> **YOUR OBJECTIVE**
Find each line with "array" and copy it.

* START SOURCE MATERIAL *

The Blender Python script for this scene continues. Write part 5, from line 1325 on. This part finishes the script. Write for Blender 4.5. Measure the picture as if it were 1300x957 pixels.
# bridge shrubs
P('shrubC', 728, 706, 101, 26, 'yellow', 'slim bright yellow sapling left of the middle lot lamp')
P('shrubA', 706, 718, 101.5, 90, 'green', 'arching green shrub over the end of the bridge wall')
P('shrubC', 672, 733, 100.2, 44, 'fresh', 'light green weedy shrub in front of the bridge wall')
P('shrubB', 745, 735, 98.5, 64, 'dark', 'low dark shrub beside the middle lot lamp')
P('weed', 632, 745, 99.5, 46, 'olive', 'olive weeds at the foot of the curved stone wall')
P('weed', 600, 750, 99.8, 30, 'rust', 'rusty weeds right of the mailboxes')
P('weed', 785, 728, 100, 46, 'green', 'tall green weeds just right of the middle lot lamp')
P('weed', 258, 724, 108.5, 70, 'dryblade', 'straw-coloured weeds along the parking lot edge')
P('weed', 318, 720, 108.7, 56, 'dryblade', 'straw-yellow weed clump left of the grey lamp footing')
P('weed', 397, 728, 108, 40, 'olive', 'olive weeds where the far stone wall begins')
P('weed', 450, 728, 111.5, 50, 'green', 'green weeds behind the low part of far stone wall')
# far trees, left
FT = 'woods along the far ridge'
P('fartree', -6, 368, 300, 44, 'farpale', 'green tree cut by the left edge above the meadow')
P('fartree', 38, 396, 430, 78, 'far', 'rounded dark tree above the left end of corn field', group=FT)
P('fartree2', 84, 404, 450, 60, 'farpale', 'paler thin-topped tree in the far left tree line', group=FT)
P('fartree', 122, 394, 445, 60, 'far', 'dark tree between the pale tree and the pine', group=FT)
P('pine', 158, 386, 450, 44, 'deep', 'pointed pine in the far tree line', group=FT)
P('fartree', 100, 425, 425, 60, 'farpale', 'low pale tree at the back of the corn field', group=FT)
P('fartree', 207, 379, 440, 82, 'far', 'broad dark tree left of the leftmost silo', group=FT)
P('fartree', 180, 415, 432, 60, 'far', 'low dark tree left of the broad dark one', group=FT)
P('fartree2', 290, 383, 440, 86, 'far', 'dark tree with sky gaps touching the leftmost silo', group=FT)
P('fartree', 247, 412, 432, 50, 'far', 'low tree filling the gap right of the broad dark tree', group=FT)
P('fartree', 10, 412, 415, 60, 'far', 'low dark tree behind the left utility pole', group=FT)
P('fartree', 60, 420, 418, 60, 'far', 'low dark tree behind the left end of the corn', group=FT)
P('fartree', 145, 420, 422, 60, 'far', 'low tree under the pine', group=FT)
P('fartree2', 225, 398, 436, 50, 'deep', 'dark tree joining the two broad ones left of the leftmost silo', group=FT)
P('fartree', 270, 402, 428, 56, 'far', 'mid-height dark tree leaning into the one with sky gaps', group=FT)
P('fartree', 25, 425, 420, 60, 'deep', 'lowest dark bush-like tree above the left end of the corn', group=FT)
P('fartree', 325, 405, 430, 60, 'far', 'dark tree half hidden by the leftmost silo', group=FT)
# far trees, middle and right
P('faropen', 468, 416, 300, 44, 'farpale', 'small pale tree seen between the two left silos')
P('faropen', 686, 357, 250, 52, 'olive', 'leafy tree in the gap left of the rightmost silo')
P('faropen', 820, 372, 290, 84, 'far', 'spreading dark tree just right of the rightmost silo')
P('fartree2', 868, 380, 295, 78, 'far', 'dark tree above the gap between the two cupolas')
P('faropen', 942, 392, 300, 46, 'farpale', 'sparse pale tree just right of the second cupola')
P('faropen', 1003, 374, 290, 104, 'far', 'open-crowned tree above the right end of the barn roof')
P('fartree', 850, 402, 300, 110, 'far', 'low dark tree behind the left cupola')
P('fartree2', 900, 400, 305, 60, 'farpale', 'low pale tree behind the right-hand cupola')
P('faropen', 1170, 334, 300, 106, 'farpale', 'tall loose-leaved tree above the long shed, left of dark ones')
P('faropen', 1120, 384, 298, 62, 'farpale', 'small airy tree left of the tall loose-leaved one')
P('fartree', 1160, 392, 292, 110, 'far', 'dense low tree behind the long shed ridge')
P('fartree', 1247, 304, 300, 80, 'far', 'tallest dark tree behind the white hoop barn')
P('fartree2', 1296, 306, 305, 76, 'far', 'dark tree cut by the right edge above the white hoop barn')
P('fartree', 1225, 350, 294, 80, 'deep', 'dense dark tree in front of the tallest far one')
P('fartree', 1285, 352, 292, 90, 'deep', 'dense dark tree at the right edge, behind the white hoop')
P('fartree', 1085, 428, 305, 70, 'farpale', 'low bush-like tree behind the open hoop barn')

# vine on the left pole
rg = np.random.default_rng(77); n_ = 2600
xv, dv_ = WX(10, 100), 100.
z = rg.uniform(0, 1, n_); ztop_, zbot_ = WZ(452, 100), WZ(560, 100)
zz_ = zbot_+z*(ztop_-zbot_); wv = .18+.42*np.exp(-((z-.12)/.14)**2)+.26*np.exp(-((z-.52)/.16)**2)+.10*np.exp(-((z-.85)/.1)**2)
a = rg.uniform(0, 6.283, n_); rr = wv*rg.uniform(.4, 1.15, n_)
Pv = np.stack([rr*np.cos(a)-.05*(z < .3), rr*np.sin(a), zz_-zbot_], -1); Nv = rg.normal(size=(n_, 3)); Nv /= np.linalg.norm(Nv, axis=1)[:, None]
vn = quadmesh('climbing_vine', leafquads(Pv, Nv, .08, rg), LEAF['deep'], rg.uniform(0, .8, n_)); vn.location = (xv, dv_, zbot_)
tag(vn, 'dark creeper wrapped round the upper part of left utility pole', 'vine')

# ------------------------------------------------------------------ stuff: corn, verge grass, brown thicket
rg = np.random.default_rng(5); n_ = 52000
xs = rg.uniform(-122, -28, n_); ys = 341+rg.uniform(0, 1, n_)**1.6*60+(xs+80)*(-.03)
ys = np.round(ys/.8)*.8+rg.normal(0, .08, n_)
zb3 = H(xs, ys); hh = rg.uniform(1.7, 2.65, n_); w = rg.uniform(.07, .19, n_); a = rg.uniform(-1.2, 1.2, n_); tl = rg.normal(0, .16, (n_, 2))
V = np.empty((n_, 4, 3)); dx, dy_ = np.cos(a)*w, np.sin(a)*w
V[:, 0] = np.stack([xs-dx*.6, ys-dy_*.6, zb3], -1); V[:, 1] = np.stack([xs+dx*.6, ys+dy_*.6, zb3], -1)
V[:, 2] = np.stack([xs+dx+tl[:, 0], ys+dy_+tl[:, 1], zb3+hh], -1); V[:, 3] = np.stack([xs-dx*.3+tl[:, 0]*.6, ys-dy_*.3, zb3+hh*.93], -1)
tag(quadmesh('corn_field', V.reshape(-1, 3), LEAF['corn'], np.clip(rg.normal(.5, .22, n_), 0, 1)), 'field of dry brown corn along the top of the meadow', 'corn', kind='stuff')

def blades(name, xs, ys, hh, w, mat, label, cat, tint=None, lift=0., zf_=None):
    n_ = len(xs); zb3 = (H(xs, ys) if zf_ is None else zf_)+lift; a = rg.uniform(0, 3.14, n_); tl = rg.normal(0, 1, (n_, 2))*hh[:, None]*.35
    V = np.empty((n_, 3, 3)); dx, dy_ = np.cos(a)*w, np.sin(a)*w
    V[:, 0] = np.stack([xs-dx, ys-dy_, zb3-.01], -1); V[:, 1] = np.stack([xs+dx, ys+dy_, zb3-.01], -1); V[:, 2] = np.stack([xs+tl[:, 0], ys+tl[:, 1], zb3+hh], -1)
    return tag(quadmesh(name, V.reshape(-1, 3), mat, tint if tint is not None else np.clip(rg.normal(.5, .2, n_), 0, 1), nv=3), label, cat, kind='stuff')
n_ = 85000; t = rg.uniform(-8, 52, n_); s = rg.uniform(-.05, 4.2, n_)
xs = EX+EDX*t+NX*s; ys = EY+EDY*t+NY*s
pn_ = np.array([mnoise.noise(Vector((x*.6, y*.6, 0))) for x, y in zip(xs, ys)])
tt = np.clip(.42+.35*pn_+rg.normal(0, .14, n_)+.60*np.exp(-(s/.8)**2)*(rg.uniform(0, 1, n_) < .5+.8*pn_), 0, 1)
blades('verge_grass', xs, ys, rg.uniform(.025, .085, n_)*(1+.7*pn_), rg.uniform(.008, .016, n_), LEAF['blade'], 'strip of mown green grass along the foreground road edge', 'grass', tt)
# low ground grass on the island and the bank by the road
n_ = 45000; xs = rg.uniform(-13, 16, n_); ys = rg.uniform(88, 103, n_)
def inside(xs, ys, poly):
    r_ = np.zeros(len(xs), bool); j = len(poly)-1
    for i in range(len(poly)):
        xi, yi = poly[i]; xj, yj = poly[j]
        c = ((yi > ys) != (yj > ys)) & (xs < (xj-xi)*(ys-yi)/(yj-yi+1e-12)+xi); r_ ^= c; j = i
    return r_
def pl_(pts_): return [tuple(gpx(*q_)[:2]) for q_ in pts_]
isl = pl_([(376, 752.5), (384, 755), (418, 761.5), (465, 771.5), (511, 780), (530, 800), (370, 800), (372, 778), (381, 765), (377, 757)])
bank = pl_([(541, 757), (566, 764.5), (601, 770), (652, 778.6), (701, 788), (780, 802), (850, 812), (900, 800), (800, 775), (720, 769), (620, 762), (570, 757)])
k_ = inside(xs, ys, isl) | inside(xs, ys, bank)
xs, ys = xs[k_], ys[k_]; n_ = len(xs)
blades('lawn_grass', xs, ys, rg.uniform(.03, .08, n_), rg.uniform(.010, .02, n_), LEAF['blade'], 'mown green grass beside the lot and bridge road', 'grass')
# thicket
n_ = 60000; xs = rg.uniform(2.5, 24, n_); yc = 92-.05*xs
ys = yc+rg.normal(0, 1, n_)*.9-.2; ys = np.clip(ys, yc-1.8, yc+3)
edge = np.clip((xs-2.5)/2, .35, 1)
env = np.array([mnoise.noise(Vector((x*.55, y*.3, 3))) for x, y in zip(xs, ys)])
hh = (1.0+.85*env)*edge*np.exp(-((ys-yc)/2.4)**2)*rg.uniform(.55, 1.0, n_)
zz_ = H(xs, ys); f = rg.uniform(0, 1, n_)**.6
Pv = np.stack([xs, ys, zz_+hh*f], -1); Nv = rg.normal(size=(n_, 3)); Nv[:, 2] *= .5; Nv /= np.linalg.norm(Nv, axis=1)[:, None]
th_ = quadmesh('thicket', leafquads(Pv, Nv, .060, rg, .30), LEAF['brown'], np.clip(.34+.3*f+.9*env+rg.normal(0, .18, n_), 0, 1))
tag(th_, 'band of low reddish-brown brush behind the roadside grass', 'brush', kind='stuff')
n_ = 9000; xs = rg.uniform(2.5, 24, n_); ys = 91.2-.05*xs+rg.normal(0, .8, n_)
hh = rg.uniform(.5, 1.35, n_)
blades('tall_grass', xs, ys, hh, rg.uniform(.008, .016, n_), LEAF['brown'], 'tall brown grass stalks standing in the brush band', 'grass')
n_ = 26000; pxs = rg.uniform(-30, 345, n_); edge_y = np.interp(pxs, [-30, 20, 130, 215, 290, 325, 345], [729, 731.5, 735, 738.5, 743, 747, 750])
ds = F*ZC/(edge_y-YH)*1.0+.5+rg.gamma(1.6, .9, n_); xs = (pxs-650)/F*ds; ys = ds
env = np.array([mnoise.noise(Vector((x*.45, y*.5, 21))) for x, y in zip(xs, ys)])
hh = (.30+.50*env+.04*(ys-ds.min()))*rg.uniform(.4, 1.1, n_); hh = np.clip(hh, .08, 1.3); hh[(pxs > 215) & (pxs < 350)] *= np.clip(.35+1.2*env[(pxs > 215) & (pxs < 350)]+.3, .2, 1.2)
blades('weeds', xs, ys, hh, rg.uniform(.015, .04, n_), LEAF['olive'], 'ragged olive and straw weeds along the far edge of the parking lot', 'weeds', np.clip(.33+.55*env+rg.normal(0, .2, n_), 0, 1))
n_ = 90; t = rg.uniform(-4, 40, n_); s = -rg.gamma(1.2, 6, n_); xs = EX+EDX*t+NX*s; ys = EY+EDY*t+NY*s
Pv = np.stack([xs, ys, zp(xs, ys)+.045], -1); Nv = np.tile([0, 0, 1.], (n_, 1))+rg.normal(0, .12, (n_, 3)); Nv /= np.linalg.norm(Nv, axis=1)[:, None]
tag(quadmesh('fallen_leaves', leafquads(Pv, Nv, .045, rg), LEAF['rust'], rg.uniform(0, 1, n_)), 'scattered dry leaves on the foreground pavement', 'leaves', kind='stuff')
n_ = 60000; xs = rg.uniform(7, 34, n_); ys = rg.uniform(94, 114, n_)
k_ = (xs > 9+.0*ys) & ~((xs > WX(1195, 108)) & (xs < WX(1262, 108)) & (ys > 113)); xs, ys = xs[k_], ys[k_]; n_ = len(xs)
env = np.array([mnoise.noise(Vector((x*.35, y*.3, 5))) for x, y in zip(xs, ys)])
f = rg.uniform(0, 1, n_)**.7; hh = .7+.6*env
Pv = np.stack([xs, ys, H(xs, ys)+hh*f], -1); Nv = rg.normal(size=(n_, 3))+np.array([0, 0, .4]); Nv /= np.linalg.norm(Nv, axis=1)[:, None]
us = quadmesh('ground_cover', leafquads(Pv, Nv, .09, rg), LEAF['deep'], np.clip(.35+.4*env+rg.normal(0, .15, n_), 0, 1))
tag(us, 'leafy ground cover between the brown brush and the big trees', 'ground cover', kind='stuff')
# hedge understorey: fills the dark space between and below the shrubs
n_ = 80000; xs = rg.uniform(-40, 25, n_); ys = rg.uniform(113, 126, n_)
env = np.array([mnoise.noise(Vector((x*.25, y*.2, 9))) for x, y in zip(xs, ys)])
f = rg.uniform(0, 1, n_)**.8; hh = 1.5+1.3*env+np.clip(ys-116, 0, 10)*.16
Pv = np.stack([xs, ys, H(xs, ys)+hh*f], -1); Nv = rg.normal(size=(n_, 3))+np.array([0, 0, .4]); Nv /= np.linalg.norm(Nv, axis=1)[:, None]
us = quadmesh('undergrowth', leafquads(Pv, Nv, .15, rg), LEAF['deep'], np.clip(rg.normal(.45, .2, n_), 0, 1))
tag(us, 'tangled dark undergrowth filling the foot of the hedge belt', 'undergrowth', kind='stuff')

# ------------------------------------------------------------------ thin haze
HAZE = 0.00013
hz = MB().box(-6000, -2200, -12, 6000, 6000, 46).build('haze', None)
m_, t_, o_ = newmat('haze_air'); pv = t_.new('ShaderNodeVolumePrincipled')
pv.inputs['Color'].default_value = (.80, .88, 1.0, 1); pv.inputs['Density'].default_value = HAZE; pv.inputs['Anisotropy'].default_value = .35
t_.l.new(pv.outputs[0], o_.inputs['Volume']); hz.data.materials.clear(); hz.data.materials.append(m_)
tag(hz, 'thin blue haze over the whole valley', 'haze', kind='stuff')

* END SOURCE MATERIAL *

> **FULL OUTPUT**
pn_ = np.array([mnoise.noise(Vector((x*.6, y*.6, 0))) for x, y in zip(xs, ys)])
env = np.array([mnoise.noise(Vector((x*.55, y*.3, 3))) for x, y in zip(xs, ys)])
env = np.array([mnoise.noise(Vector((x*.45, y*.5, 21))) for x, y in zip(xs, ys)])
env = np.array([mnoise.noise(Vector((x*.35, y*.3, 5))) for x, y in zip(xs, ys)])
Pv = np.stack([xs, ys, H(xs, ys)+hh*f], -1); Nv = rg.normal(size=(n_, 3))+np.array([0, 0, .4]); Nv /= np.linalg.norm(Nv, axis=1)[:, None]
env = np.array([mnoise.noise(Vector((x*.25, y*.2, 9))) for x, y in zip(xs, ys)])
Pv = np.stack([xs, ys, H(xs, ys)+hh*f], -1); Nv = rg.normal(size=(n_, 3))+np.array([0, 0, .4]); Nv /= np.linalg.norm(Nv, axis=1)[:, None]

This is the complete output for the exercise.